Hacker News new | ask | show | jobs
by tlack 2119 days ago
You feed in Rust (a flavor called DSLX) or C++ and it generates code for your FPGA (in Verilog). You then upload this compiled "bitstream" to your FPGA and now you have something akin to a custom microprocessor, but running just your program.
1 comments

It looks really quite similar to Rust: https://github.com/google/xls/blob/main/xls/examples/dslx_in...

Note that there are differences though: Seems no type inferrence, for .. in, different array syntax, match arms delimitered by ";" instead of ",".

But it has a lot of the cool stuff from Rust: pattern matching, expression orientedness (let ... = match { ... }), etc.

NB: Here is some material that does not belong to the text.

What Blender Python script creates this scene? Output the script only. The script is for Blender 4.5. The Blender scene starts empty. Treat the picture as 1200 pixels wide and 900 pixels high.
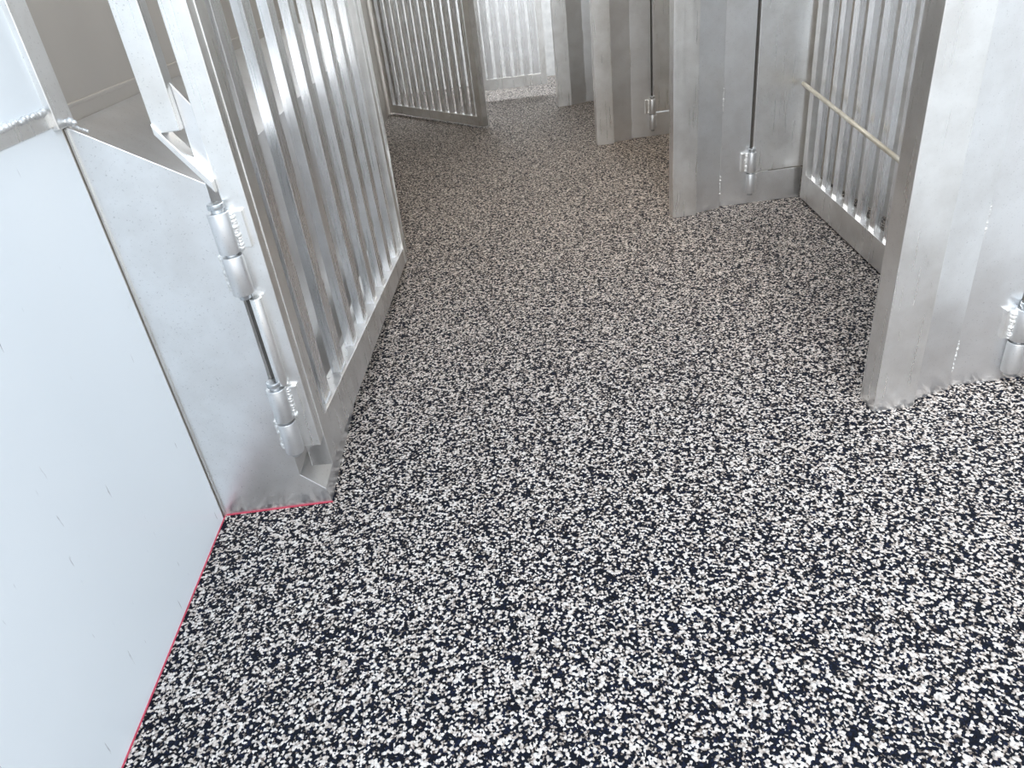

Also other syntax is similar: fn foo() -> Type syntax, although something similar to that can be achieved in C++ as well.

Looks like the match arm difference is going away: https://github.com/google/xls/pull/127
Very cool. TBH, Rust's match arm delimiter story is a bit weird. Sometimes you need to put a ",", sometimes you don't. And macro rules macros have ";" instead of ",".
> Sometimes you need to put a ",", sometimes you don't

The rule is pretty simple: if you have curly braces you don't need a comma (and rustfmt will drop it), if you don't have curly braces you need a comma.